- _Task objective_:
Reply with nothing except the number of lines that contain the word "scene".

- _Data lines_:

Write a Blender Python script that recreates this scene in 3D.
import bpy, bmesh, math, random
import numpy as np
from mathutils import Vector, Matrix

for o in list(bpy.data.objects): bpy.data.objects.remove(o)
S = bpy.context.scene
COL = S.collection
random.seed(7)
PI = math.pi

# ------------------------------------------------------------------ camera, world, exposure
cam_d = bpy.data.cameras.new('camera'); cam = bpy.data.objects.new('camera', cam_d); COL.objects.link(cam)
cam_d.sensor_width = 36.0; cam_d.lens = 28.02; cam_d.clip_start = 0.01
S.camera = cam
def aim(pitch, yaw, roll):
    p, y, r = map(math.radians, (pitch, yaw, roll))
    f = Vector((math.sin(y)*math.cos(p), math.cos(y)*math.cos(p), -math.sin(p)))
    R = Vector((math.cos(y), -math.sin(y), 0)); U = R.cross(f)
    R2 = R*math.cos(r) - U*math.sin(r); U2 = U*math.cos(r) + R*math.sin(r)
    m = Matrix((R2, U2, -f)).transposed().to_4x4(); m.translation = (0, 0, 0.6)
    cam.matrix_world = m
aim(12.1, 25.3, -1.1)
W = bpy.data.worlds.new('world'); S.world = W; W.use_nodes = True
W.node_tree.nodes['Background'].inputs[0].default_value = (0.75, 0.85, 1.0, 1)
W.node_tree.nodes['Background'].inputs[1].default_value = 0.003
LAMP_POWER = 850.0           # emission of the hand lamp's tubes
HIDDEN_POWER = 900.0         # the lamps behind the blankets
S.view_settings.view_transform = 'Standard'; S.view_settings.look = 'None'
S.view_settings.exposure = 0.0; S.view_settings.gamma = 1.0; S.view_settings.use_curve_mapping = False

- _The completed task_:
2